You’ve missed the point completely. If they are relying on quick turnarounds, they are likely just TRYING THINGS instead of THINKING about what to try. And, likely don’t ask themselves why a particular change fixed a problem – they just move on to the next with the same approach.
If they don’t understand the particular problem they are facing in sufficient detail to be able to formulate a REASONED solution, then what faith do you have in that solution? How do you know they didn’t just stumble on something that APPEARED to work?
When “trying things” takes a long period of time (consumes a lot of resources), you are really careful about what you are willing to try – without substantiation – as it will limit the other “trials” you will be able to make.
I worked on a project for IBM many years ago. We (they!) used a minicomputer to exercise a piece of equipment that we were building (not designing!) for them. There was a problem with the communication hardware between the two systems. I opined that it could be a timing issue as there were a lot of cascaded timing elements in the chain.
The IBM engineer who had designed the interface assured me that couldn’t be the case. And, spent much of his time (which is also MY time as I can’t get any work done until he is out of the way) looking for another problem source.
Eventually, I goosed the timing by a few thousand percent (so a millisecond event took a full second… big deal!). And, voila – everything started working!
“What did you do?”
“I tweeked the timing – as I had suggested”
“To what?”
“Two orders of magnitude.”
“What??? That’s way too much!”
“Of course. But I didn’t want to wonder if 5-10% would be sufficient and knew that there was no downside to going WAY overboard…”
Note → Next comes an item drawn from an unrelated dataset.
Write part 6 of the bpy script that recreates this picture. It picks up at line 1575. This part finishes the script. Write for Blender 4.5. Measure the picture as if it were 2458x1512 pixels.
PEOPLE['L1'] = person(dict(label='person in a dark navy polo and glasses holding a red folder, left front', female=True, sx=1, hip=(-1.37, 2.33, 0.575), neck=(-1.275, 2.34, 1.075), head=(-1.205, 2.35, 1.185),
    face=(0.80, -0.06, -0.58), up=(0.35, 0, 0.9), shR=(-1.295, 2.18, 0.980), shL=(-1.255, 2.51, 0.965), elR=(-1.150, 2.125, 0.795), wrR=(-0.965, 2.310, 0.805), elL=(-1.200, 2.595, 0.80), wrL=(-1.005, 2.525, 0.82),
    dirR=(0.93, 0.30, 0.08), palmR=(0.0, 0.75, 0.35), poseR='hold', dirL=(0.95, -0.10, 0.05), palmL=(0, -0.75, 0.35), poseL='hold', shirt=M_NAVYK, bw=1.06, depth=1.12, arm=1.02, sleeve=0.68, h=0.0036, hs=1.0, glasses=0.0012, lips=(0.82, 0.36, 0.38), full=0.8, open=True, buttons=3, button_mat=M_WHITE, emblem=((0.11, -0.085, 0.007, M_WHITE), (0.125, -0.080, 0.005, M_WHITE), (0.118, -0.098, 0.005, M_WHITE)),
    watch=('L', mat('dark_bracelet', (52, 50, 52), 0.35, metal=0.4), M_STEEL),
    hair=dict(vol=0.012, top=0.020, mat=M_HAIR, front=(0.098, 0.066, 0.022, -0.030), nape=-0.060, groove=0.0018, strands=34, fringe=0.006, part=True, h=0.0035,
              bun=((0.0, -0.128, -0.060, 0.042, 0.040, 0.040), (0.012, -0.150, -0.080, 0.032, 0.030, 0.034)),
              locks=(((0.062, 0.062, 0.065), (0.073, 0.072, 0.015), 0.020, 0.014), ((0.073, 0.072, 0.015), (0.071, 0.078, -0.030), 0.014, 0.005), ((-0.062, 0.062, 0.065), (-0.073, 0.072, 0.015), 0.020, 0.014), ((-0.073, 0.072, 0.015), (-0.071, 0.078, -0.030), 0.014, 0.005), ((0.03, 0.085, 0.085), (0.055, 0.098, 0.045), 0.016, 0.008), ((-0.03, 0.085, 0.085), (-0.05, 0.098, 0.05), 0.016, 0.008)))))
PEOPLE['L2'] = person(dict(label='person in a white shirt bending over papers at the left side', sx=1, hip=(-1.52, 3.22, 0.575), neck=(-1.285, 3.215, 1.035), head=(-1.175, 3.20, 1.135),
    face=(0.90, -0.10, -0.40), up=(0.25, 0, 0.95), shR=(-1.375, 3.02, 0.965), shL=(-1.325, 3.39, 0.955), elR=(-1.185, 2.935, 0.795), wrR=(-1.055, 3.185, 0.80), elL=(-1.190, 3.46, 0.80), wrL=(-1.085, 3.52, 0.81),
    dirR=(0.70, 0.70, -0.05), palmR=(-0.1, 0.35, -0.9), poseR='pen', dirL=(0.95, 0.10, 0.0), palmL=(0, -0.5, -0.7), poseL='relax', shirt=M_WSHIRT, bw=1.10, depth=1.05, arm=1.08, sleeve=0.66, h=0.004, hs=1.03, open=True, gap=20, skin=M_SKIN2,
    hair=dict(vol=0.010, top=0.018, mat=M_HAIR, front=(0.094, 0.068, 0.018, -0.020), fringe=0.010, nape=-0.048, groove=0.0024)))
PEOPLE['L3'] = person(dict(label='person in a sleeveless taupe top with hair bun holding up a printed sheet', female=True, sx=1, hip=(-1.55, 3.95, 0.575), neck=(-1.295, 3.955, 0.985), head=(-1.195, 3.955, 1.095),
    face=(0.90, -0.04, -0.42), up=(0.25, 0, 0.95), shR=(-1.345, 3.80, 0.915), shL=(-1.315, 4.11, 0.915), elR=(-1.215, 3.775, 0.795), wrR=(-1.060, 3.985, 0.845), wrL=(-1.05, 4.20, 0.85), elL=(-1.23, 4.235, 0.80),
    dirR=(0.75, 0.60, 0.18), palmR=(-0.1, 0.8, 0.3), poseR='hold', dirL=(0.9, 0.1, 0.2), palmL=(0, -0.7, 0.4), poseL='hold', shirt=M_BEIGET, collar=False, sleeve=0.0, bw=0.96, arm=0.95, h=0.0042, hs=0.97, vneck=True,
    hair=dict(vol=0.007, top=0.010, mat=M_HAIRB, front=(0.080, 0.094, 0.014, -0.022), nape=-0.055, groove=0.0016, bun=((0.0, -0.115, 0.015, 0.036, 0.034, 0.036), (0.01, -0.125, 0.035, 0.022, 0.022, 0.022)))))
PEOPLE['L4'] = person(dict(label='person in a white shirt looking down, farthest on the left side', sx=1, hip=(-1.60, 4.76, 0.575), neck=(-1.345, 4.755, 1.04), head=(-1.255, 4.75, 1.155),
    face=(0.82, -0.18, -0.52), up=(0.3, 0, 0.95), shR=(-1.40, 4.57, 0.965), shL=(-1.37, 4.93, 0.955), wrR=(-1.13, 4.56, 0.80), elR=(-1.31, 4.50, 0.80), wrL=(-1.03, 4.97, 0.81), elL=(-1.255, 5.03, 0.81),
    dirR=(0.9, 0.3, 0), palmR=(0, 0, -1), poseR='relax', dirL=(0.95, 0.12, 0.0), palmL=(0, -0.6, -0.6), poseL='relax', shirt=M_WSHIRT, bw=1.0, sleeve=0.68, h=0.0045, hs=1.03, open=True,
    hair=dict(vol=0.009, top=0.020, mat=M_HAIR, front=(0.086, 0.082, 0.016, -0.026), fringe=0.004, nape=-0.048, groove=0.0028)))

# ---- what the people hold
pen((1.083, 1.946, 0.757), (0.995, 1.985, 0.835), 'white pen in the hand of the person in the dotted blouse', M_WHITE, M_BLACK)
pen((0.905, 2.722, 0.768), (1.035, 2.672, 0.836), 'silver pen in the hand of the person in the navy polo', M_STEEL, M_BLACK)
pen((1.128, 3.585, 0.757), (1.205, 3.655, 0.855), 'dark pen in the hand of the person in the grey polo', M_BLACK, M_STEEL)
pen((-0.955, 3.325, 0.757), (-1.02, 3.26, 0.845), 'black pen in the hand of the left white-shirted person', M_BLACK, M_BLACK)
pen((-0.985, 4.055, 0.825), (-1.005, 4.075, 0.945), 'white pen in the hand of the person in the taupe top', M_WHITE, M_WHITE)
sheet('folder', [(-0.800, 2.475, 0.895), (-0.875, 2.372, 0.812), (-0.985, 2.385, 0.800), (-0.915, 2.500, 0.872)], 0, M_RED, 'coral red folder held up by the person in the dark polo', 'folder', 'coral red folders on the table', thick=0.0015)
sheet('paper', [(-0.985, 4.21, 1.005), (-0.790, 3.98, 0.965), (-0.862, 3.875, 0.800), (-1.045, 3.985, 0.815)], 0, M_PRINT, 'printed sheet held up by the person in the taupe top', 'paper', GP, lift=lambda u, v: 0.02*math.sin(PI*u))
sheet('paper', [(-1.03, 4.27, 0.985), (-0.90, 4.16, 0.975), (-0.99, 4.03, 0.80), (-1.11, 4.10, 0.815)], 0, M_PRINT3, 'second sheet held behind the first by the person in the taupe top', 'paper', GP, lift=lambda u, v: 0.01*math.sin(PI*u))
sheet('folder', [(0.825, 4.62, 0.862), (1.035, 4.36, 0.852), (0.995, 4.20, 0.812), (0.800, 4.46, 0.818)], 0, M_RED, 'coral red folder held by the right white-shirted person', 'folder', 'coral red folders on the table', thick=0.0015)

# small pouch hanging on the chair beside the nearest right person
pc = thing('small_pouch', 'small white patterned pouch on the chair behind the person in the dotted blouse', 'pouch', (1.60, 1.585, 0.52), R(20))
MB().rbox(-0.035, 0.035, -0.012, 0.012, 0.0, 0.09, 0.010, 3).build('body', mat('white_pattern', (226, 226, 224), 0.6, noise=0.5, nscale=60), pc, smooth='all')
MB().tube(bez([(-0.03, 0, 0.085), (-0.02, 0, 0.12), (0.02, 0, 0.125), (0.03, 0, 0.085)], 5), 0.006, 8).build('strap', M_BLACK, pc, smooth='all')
He wanted to bury his head in documents with the expectation that reality agreed with theory. I saw that it clearly did NOT and devised a simple, harmless test to validate my theory. Then, when proven, went looking for the detail that explained why this had been necessary.
A “modern programmer” would have goosed the timing and moved on to the next problem without ever going back to figure out why that solution APPEARED to work.